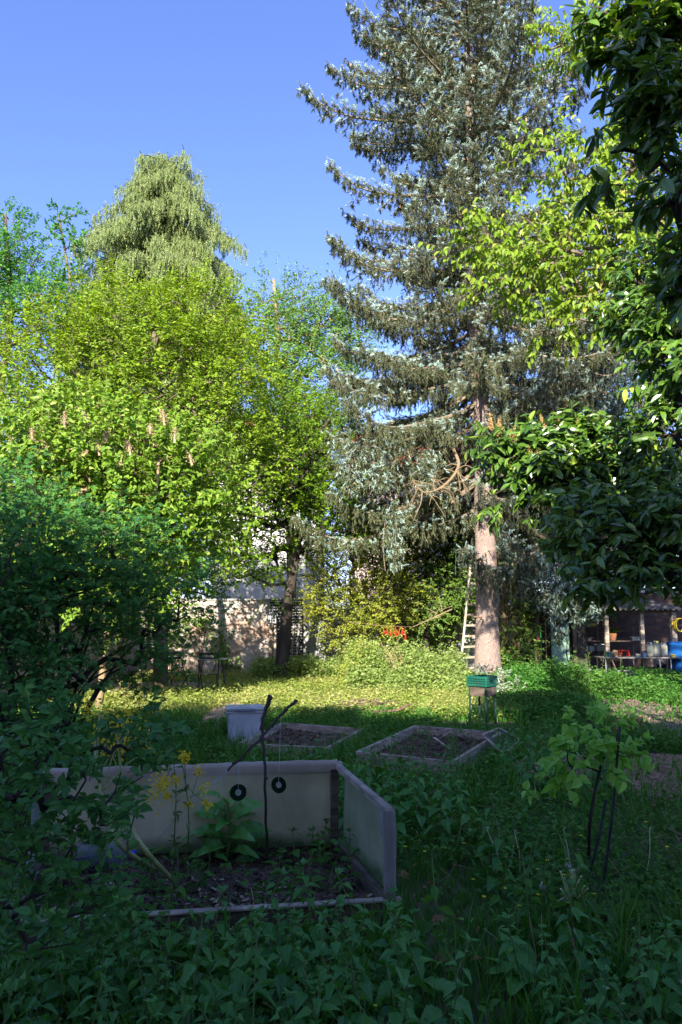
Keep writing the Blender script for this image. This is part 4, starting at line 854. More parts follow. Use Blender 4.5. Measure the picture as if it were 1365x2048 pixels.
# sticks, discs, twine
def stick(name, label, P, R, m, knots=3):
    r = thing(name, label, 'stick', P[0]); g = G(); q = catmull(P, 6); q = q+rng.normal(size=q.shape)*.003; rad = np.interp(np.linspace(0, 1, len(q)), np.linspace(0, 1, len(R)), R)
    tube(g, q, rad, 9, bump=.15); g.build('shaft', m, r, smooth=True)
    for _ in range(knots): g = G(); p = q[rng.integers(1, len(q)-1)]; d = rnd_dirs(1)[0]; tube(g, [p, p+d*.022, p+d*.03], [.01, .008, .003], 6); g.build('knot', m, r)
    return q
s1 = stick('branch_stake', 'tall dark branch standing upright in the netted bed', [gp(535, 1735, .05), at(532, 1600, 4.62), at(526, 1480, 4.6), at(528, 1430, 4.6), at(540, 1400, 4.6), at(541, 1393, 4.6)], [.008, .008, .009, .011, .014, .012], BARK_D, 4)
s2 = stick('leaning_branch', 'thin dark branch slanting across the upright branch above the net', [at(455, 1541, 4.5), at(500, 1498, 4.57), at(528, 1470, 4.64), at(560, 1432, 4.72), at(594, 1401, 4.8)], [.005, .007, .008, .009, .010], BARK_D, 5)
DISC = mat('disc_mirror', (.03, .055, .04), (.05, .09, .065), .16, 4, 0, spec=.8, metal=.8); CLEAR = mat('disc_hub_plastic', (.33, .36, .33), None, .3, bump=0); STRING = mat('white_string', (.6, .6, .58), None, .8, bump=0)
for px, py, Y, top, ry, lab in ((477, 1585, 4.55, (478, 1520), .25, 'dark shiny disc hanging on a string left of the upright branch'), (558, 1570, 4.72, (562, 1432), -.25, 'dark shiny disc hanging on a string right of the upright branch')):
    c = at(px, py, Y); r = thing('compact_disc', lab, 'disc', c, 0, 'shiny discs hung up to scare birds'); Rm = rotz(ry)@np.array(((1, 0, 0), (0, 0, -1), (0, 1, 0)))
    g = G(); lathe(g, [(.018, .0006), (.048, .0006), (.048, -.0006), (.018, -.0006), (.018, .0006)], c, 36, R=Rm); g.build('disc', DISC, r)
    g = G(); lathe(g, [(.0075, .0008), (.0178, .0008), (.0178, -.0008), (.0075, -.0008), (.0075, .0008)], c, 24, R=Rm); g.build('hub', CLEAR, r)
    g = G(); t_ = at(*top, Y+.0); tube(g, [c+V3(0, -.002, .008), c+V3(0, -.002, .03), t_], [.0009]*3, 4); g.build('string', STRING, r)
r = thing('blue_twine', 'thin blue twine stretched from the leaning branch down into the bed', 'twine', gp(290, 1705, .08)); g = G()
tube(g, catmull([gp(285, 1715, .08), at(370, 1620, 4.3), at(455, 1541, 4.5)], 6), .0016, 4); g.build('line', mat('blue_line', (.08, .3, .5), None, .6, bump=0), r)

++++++

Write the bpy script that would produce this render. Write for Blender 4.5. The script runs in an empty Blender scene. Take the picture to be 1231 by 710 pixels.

++++++

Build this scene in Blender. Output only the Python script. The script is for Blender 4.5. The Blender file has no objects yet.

++++++

Copy in full each line that holds the word "pixels".

Keep writing the Blender script for this image. This is part 4, starting at line 854. More parts follow. Use Blender 4.5. Measure the picture as if it were 1365x2048 pixels.
Write the bpy script that would produce this render. Write for Blender 4.5. The script runs in an empty Blender scene. Take the picture to be 1231 by 710 pixels.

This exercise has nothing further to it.